Sunday 20 January 2013

A Conversation with Friend in the North

Friend in the North called me on the weekend.  I've known her since I was twelve and she's been there for me through all my little heartbreaks, but she met a man and moved far away to be with him.  I'm really happy for her, but I'm missing our talks.  It just isn't the same.  Her attention isn't there.  Her man comes in and tickles her while she's on the phone.  Even if he's out, her mind is full of her own life.  The pattern of our phone calls was always that she'd talk, usually for about half an hour, and then it was my turn, and then real back and forth conversation got going.  I need time to warm up, it seems, even if I have something I want to talk about I build up to it gradually. 

And lately I've been feeling like I needed someone to talk to, and she's been especially distracted and I almost dreaded her calls, they were so unsatisfactory.  But this time she ran out of stuff to say quickly and I jumped in and talked about the party.  And she was really listening, just like she used to. 
We talked about career options for me (this week, two people have suggested I make a youtube channel of instructional art videos.  Never thought of that, don't really want to be on the internet, but it would get my name out there, if I had an etsy shop linked to it, for example)  She thought I needed to do my art or I get weird.  Even if I'm looking for another job or get another job, I need to be an artist.  I'm wondering how much I need to make money from it...I think I need to share my art.  Money may or not be a part of that.   (I don't paint, but I draw and make 3D things and do a lot of theatrical stuff, masks, etc)

I told her I had no single friends left, and that there were people I wanted to invite to the party but I had the feeling that for some of my female friends, leaving the kids home with the hubby while they went out for a Saturday party would be a bit of an issue.  (Seriously, men- if you're going to be a father, you have to not pout when your wife wants a day away from the kids.  It's not the 1950's anymore.)

She went on a long pep talk about 'love comes when you're not looking' and 'you just have to wait' and she didn't automatically become a better happier person when she found her boyfriend... I had to cut her off...  That's not want I want to hear- it doesn't help, for one thing- I was actually trying to talk about the social things that surround not having settled down and started a family when everybody else has....

Then we had a long conversation about the environment.  Specifically about how to change people's behaviors (I'm realized that changing people's behaviors might be a major theme for me- in art, or when I teach, or in whatever activism I get into...)  and more specifically about me getting angry or judgy when people don't think about the environment as much as I do.  (There was a conversation with Walrus after the zero waste class.  I was telling him about how it went.  Someone had asked if you could recycle used Kleenex and I had stifled a laugh.  Walrus said, 'You can't?'  No, you can't recycle boogers!   Then I got mad (inside) that he didn't care about recycling and wasn't the man I wanted him to be or something, and he got mad because I was being condescending, and then I apologized and said I was a jerk and then he said he was too usually.  This was all texting.  He couldn't see I was crying.  I cried all evening and just hated myself.  I'm not sure what that was all about.)

I told Friend in the North all that, and then I said, "I just get so angry because this stuff is second nature to me and I think about it a lot and am willing to make sacrifices or put in the time and effort to do my part, and no one else is.  When I go to the grocery store..."

I trail off as I hear a man's voice talking to my friend on her end of the phone.  I can't hear what he's saying.

"Sorry, Boyfriend just came in.  Hun, I'm on the phone with Eleanor.  You were saying?

"When I'm at the grocery store and I'm the only one who's brought my own bags..."

I hear more deep rumblings and giggles from her.  

"Can you hear what he's saying?"
 "No."
"He said, 'Pants off.  Sex now.'  No, hun I'm talking to Eleanor about the environment...go away!"

More giggles.
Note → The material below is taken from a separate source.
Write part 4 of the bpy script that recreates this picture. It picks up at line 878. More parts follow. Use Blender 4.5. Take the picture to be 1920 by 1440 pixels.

I hear him say 'Sex time.  I want sex time'

"I think I'd better let you go."
"No, he's being terrible.  What were you saying....plastic bags?  Go on..."
"Yeah, people won't even give up plastic bags and that's the easiest first step.  Listen, I have to go...thanks for the chat."
 
Sigh.  This is what I was trying to tell her....Couples live in couple-world, even if they think nothing's changed.